Review | A Quiet Kind of Thunder by Sara Barnard

Title: A Quiet Kind of Thundera-quite-kind-of-thunder-by-sara-barnard

Author: Sara Barnard
Summary: Steffi doesn’t talk, but she has so much to say.
Rhys can’t hear, but he can listen.
Their love isn’t a lightning strike, it’s the rumbling roll of thunder.

Steffi has been a selective mute for most of her life – she’s been silent for so long that she feels completely invisible. But Rhys, the new boy at school, sees her. He’s deaf, and her knowledge of basic sign language means that she’s assigned to look after him. To Rhys, it doesn’t matter that Steffi doesn’t talk, and as they find ways to communicate, Steffi finds that she does have a voice, and that she’s falling in love with the one person who makes her feel brave enough to use it.

I picked up my copy of this novel back in January when it was first released, I initially picked it up because I thought the cover was absolutely gorgeous – and if you have read my post Confessions of a Reader, well you will know that I do indeed judge a book by its cover. It’s a bad habit, ok. I just loved the combination of pink and gold, and thought it looked just too beautiful not to pick up.

It did take me almost 5 months to pick it up, and actually read it. But once I realised that Sara Barnard would be attending YALC later this year I thought now is the time to read it.

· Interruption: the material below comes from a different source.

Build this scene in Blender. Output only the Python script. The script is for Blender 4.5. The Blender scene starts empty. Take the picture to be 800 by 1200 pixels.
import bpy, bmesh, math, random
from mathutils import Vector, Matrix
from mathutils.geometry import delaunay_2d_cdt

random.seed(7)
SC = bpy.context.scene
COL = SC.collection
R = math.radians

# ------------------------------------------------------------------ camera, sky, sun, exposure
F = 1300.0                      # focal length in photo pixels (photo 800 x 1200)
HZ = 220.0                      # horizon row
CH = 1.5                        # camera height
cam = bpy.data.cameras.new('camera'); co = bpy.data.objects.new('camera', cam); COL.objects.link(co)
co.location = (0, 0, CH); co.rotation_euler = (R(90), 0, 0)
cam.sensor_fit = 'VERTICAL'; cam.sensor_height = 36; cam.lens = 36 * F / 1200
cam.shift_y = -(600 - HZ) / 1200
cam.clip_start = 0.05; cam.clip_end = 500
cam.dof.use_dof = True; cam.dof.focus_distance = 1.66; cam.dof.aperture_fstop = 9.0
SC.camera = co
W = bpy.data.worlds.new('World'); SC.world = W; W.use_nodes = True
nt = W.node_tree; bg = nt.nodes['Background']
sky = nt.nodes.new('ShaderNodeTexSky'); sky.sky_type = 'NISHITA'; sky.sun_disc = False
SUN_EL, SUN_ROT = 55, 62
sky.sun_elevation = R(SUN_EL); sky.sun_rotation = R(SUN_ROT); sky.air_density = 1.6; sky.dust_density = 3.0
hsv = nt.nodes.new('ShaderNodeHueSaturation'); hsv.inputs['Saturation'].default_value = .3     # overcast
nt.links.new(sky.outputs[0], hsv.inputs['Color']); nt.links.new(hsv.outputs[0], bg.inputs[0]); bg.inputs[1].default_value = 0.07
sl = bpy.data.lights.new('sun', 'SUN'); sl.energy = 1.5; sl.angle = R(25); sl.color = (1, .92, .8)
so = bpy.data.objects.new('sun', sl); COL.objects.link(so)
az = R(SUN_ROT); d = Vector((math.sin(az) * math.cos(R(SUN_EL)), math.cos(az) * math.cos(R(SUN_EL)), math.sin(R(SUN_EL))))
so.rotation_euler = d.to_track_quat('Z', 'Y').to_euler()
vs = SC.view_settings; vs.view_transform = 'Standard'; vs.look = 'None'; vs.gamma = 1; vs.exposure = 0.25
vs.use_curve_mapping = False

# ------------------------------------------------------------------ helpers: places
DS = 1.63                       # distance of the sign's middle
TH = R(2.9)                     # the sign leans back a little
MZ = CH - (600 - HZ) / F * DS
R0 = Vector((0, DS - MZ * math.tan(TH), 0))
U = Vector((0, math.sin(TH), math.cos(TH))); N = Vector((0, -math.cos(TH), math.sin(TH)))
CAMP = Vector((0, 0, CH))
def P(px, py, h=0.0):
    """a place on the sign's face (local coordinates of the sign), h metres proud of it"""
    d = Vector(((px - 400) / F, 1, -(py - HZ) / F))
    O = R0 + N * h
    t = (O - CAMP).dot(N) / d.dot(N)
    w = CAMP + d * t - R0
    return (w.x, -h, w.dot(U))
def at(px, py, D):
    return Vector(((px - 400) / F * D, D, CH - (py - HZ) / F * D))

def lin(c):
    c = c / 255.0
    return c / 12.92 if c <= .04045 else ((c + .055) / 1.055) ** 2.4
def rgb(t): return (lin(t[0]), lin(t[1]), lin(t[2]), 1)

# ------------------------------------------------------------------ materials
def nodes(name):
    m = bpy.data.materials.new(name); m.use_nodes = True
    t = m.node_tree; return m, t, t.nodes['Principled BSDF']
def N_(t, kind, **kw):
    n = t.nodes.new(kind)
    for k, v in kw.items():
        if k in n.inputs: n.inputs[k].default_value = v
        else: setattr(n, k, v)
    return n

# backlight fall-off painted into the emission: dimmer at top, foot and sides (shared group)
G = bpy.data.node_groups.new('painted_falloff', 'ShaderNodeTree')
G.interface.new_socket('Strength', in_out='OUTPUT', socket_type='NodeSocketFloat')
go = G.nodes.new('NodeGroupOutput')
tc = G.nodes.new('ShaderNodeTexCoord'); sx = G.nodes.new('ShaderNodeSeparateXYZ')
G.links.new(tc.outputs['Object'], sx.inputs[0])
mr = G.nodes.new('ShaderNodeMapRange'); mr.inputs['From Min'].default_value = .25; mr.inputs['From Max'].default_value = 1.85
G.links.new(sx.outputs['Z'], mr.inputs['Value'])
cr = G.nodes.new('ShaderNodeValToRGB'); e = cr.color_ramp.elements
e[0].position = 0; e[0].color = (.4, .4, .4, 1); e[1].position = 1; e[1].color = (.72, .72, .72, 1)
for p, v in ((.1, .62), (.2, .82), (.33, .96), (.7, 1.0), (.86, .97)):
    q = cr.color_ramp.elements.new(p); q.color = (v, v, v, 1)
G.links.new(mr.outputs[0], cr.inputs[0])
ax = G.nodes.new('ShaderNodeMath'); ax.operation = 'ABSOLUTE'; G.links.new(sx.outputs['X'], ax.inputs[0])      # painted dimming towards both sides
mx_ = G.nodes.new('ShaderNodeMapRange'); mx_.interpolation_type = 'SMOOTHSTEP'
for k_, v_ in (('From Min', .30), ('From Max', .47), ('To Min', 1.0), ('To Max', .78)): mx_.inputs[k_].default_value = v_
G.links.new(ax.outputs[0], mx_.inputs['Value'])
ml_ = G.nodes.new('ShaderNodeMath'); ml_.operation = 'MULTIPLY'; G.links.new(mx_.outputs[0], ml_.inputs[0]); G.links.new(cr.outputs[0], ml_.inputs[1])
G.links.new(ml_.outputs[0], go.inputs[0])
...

I went into the novel with no previous novel of the story itself other than the information on the blurb, so I went in with a clear mind.

After the first few pages I began to worry a little that this novel would be like so many other pieces of YA literature in the sense that, boy meets girl, they fall in love and all of the problems that either of them have faced are instantly gone because “love cures all”. But I am so goddamn pleased that it didn’t fall into the trope, of that “love can cure a cure all”, because it’s problematic and untrue. I am speaking through personal experience here. Barnard has clearly researched the topics very well, and has even gone as far as calling out the problematic tropes surrounding mental health, disability and racism.

‘I don’t want a boy to be the reason I get better, what would that say about me if it is?’

And then I fell in love with both Stefi, and Rhys almost instantaneously. And it’s not often that I feel such a strong connection that soon into a novel. Both characters were lovable together, and alone. Their relationship was beautiful too, and it was something that I loved to watch blossom. It was great to see a lead male character show real emotion and worry, it’s something that is not often portrayed well in YA literature, although there are more and more authors tackling issues like that. He was also a sweet guy without the whole young love cliche. I fell in love with Stefi too, and Sara Barnard’s portrayal of Stefi’s anxiety was well done. It was truthful and true. I felt everything that Stefi was feeling and more. Barnard’s way of writing is just bloody lovely, and it really helped me to connect with Stefi and Rhys, and even Tem.

Stefis best friend, Tem is the daughter of a refugee, and plays an active roll throughout the novel. As Stefi’s best friend she has been there through it all with her, from being toddlers right up until sixth form where Tem chooses to go to college without her best friend. Tem is also a POC, and Barnard chooses to include an example of racism within the novel which not only shows the difficulties faced by Tem, but it also reflects on how Stefi’s selective mutism has affected her life through by not being able to stand up for herself or others in situations like those highlighted.

“Panic attacks are a lot like being drunk in some ways, you lose self-control. You cry for seemingly no reason. You deal with the hangover long into the next day.”

I read through this book in just two sittings, as it is an easy read with the use of lists, IM’s, text messages and British Sign Language which I thought was a brilliant touch. Not only am I being entertained by the story itself, I am also learning some BSL. And I believe that really adds to the story. I think the use of IM’s and text messages, as well as the mention of Facebook helps too, as it reminds the reader that this book’s main characters are teenagers, and it is set in the 21st century. In turn, this also makes it more relateable. I know I’ve been there, being sent a friend request from someone you barely know but what to get to know better. You can almost feel the nerves and excitement that Stefi feels too.

Overall, I bloody loved this book. It made me feel so many emotions, all at once. I was happy, and excited, nervous and scared. I honestly felt like a teenager again. I was on this journey with Stefi and Rhys, and Sara Barnard captures the journey perfectly.

I’d give this book a 5 out 5, I honestly loved it so, so much.

Have you read A Quiet Kind of Thunder, what were you thought’s on the novel?



3 thoughts on “Review | A Quiet Kind of Thunder by Sara Barnard

  1. wonderfullybookish says:

    This is on my YALC TBR so I’m not going to read your review in depth yet – I like how you said it doesn’t fit into the “love cures all” trope though! I hate that so much. I can’t wait to read this!


  2. siobhanfuller says:

    I heard about this from The Banging Book Club podcast and have been meaning to pick it up ever since. It sounds like the perfect read for sitting out in the sun (if the British weather decides to behave!)